### Data excerpt
• • • • •

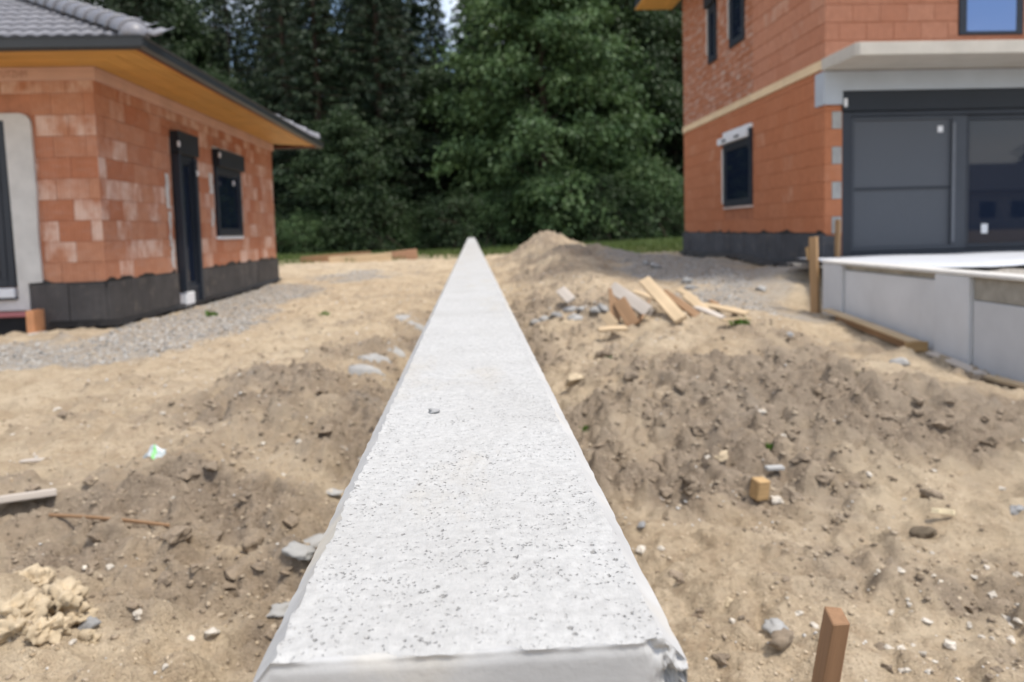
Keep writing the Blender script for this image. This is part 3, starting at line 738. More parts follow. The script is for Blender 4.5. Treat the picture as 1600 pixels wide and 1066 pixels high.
# faint stamped lettering on the beam
fc = bpy.data.curves.new('stamp', 'FONT'); fc.body = 'UTZHM'; fc.size = 0.115; fc.extrude = 0.0005
fo = bpy.data.objects.new('stamp', fc); C.objects.link(fo)
dg = bpy.context.evaluated_depsgraph_get(); sm = bpy.data.meshes.new_from_object(fo.evaluated_get(dg)); bpy.data.objects.remove(fo)
so = link('stamped_lettering', sm, m_plain('faded_stamp_ink', (0.42, 0.25, 0.20), .9, .3, 30), bx_)
so.location = (-5.42, LY0 - .0465, 1.93); so.rotation_euler = (math.pi / 2, 0, 0); so.scale = (0.75, 1, 1)
NB = 7
for i in range(NB):
    a0, a1 = EO * i / NB + .002, EO * (i + 1) / NB - .002
    z = 2.052 - 0.004 * (i % 2)
    # long side
    b = MB().poly([(LX + a0, LY0 - a0, z), (LX + a1, LY0 - a1, z), (LX + a1, LY1 + a1 * EF, z), (LX + a0, LY1 + a0 * EF, z),
                   (LX + a0, LY0 - a0, z + .018), (LX + a1, LY0 - a1, z + .018), (LX + a1, LY1 + a1 * EF, z + .018), (LX + a0, LY1 + a0 * EF, z + .018)],
                  [(0, 3, 2, 1), (4, 5, 6, 7), (0, 1, 5, 4), (1, 2, 6, 5), (2, 3, 7, 6), (3, 0, 4, 7)])
    b.build('soffit_board', MT['soffit'], lh)
    b = MB().poly([(-13, LY0 - a1, z), (LX + a1 - .004, LY0 - a1, z), (LX + a0 - .004, LY0 - a0, z), (-13, LY0 - a0, z),
                   (-13, LY0 - a1, z + .018), (LX + a1 - .004, LY0 - a1, z + .018), (LX + a0 - .004, LY0 - a0, z + .018), (-13, LY0 - a0, z + .018)],
                  [(0, 3, 2, 1), (4, 5, 6, 7), (0, 1, 5, 4), (1, 2, 6, 5), (2, 3, 7, 6), (3, 0, 4, 7)])
    b.build('soffit_board', MT['soffit_x'], lh)
def eave_run(prof, name, mat):
    """sweep an (offset beyond the eave, z) outline round the front and long side with a mitre"""
    vs = []; n = len(prof)
    for st in range(4):
        for o, z in prof:
            if st == 0: vs.append((-13, ey - o, z))
            elif st == 1: vs.append((ex + o, ey - o, z))
            elif st == 2: vs.append((ex + o, eyf + o, z))
            else: vs.append((-13, eyf + o, z))
    fs = [(s * n + i, s * n + (i + 1) % n, (s + 1) * n + (i + 1) % n, (s + 1) * n + i) for s in range(3) for i in range(n)]
    me = bpy.data.meshes.new(name); me.from_pydata(vs, [], fs); me.update()
    bm = bmesh.new(); bm.from_mesh(me); bmesh.ops.recalc_face_normals(bm, faces=bm.faces[:]); bm.to_mesh(me); bm.free()
    return link(name, me, mat, lh)
eave_run([(-.03, 2.030), (0.0, 2.030), (0.0, 2.062), (-.03, 2.062)], 'edge_board', MT['edge'])
eave_run([(0.002, 2.035), (0.03, 2.010), (0.085, 2.005), (0.118, 2.03), (0.125, 2.118), (0.135, 2.125), (0.135, 2.135), (0.118, 2.132), (0.11, 2.04), (0.08, 2.02), (0.03, 2.025), (0.012, 2.05), (0.012, 2.15), (0.002, 2.15)], 'gutter', MT['gutter'])

# roof planes, tiles and hip caps
PT = R(25); tp = math.tan(PT)
rz = 2.145
hipn = (ex - .0, ey + .0)
depth_r = 4.35
roof = MB()
mid_y = (ey + eyf) / 2; top_h = mid_y - ey
A = (ex, ey, rz); B = (ex, eyf, rz); T = (ex - top_h, mid_y, rz + top_h * tp)
roof.poly([(-13, ey, rz), A, T, (-13, mid_y, rz + top_h * tp), B, (-13, eyf, rz)], [(0, 1, 2, 3), (1, 4, 2), (4, 5, 3, 2)])
roof_o = roof.build('roof', MT['gutter'], lh)
TW, TL = 0.30, 0.345
nseg = 16
def tile_mesh():
    v, f = [], []
    for row, (yy, dz) in enumerate(((0, .018), (TL + .06, .0))):
        for i in range(nseg + 1):
            t = i / nseg; x = t * TW
            v.append((x, yy, dz + .021 * (0.5 + 0.5 * math.cos(2 * math.pi * 2 * t + .4)) ** 0.8 + .012))
    for i in range(nseg + 1): v.append((v[i][0], 0.003, v[i][2] - .020))
    m = nseg + 1
    f += [(i, i + 1, m + i + 1, m + i) for i in range(nseg)]
    f += [(2 * m + i, 2 * m + i + 1, i + 1, i) for i in range(nseg)]
    me = bpy.data.meshes.new('roof_tile'); me.from_pydata(v, [], f); me.materials.append(MT['tile'])
    for p in me.polygons[:nseg]: p.use_smooth = True
    return me
tme = tile_mesh()
for r in range(11):
    s = r * TL - .03
    yy = ey + s * math.cos(PT); zz = rz + s * math.sin(PT) + .004
    xmax = ex - s * math.cos(PT)
    x = xmax - TW * (1 if r % 1 == 0 else .5)
    x = ex - TW * math.ceil((ex - xmax) / TW + 0.0001)
    xx = x
    while xx > -7.6:
        o = bpy.data.objects.new('roof_tile', tme); C.objects.link(o); o.parent = roof_o
        o.location = (xx - .003, yy, zz); o.rotation_euler = (PT, 0, 0)
        xx -= TW
    # the cut tile against the hip
    w = xmax - (x + TW)
    if w > 0.05:
        m2 = tme.copy(); bm = bmesh.new(); bm.from_mesh(m2)
        bmesh.ops.bisect_plane(bm, geom=bm.verts[:] + bm.edges[:] + bm.faces[:], plane_co=(w, 0, 0), plane_no=(1, math.cos(PT), 0), clear_outer=True)
        bm.to_mesh(m2); bm.free()
        o = bpy.data.objects.new('roof_tile', m2); C.objects.link(o); o.parent = roof_o
        o.location = (x + TW - .003, yy, zz); o.rotation_euler = (PT, 0, 0)
# the long slope faces away from the camera: its tile field as one part
vs, fs = [], []
for r in range(14):
    s = r * TL - .03
    y0_, y1_ = ey + (s + TL + .02) * math.cos(PT), eyf - (s + TL + .02) * math.cos(PT)
    ncol = int((y1_ - y0_) / TW)
    for cidx in range(ncol):
        base = len(vs)
        for vtx in tme.vertices:
            lx, ly, lz = vtx.co
            vs.append((ex - (s + ly) * math.cos(PT) + lz * math.sin(PT), y0_ + cidx * TW + lx + .02, rz + (s + ly) * math.sin(PT) + lz * math.cos(PT) + .004))
        fs += [[base + i for i in p.vertices] for p in tme.polygons]
me = bpy.data.meshes.new('tile_field'); me.from_pydata(vs, [], fs)
o = link('tile_field', me, MT['tile'], roof_o); o['kind'] = 'stuff'
def hip_cap_mesh():
    v, f = [], []; n = 12; L = .40
    for st, (u, r) in enumerate(((0, .150), (.035, .160), (.06, .148), (L, .125))):
        for i in range(n + 1):
            a = math.pi * i / n
            v.append((-r * math.cos(a) * 1.05, u, r * math.sin(a) - .02))
    m = n + 1
    for s in range(3): f += [(s * m + i, (s + 1) * m + i, (s + 1) * m + i + 1, s * m + i + 1) for i in range(n)]
    for i in range(n + 1): v.append((v[i][0] * .82, 0.004, (v[i][2] + .02) * .82 - .02))
    f += [(4 * m + i, i, i + 1, 4 * m + i + 1) for i in range(n)]
    me = bpy.data.meshes.new('hip_cap_tile'); me.from_pydata(v, [], f); me.materials.append(MT['tile'])
    for p in me.polygons: p.use_smooth = True
    return me
hm = hip_cap_mesh()
hl = math.hypot(math.sqrt(2), tp); hpitch = math.atan2(tp, math.sqrt(2))
for side in (0, 1):
    for i in range(16 if side == 0 else 10):
        t = (.02 + i * .345) / hl
        o = bpy.data.objects.new('hip_cap_tile', hm); C.objects.link(o); o.parent = roof_o
        if side == 0:
            o.location = (ex - t, ey + t, rz + t * tp + .065); o.rotation_euler = (hpitch, 0, math.pi / 4)
        else:
            o.location = (ex - t, eyf - t, rz + t * tp + .065); o.rotation_euler = (hpitch, 0, 3 * math.pi / 4)
# rounded starter of the near hip
bm = bmesh.new(); bmesh.ops.create_uvsphere(bm, u_segments=16, v_segments=8, radius=.155)
for vtx in bm.verts: vtx.co.z = max(vtx.co.z, -.03)
me = bpy.data.meshes.new('hip_end_cap'); bm.to_mesh(me); bm.free()
for p in me.polygons: p.use_smooth = True
o = link('hip_end_cap', me, MT['tile'], roof_o); o.location = (ex - .02, ey + .02, rz + .02)

# ================================================================== RIGHT HOUSE (two storeys)
RX, RY0, RY1 = 5.10, 10.45, 17.48
RZB, RZS, RZF, RZE = -0.18, 2.17, 2.31, 5.30      # brick foot, underside and top of the floor band, eaves
rh = empty('brick_house', (9, 14, -0.7))
tag(rh, 'two storey orange brick house with concrete balcony and dark glass doors', 'house')
wallm = MB().box(RX + .008, 14.0, RY0 + .28, RY1 - .008, -1.4, RZE)
wallm.box(RX + .008, 5.36, RY0 + .008, RY0 + .28, -1.4, RZE)
wallm.box(5.36, 14, RY0 + .008, RY0 + .28, 2.1, RZE)
rwall = wallm.build('wall', MT['mortar_r'], rh)
L = RY1 - RY0
# u on the side face runs from the far corner towards the camera
uw = lambda ya, yb: (RY1 - yb, RY1 - ya)
op_lo = [(*uw(13.17, 14.68), 0.31, 1.80)]
op_up = [(*uw(15.06, 15.58), 3.34, 4.75), (*uw(13.53, 14.30), 3.36, 4.75)]
side_lo = masonry((RX + .03, RY1, 0), -math.pi / 2, L, RZB, RZS, op_lo, MT['brick_r'], bed=.004, perp=.002)
split = 13.15
side_up = masonry((RX + .03, split, 0), -math.pi / 2, split - RY0, RZF, RZE, [], MT['brick_ru'], bed=.010, perp=.003, bw=.5)
side_far = masonry((RX + .03, RY1, 0), -math.pi / 2, RY1 - split, RZF, RZE, [(*uw(15.06, 15.58), 3.34, 4.75), (*uw(13.53, 14.30), 3.36, 4.75)], MT['brick_rs'], ch=.125, bw=.25, bed=.012, perp=.01)
front_up = masonry((RX, RY0 + .03, 0), 0, 14 - RX, RZF, RZE, [(7.05 - RX, 8.02 - RX, 2.60, 4.7)], MT['brick_ru'], bed=.008, perp=.005, bw=.40)
front_near = [b for b in front_up if b[0][0] < 8.6 and b[0][2] < 3.9]
front_rest = [b for b in front_up if not (b[0][0] < 8.6 and b[0][2] < 3.9)]
vis_up = [b for b in side_up if b[0][2] < 4.3]
rest_up = [b for b in side_up if b[0][2] >= 4.3]
place_bricks(side_lo, rwall); place_bricks(vis_up, rwall); place_bricks(front_near, rwall)
join_bricks(rest_up + front_rest, rwall, MT['brick_ru'], 'upper_brickwork')
join_bricks(side_far, rwall, MT['brick_rs'], 'smeared_brickwork')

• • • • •

### Objective
Count all lines of the data that include "part". The answer is the number alone.

### Exercise answer
2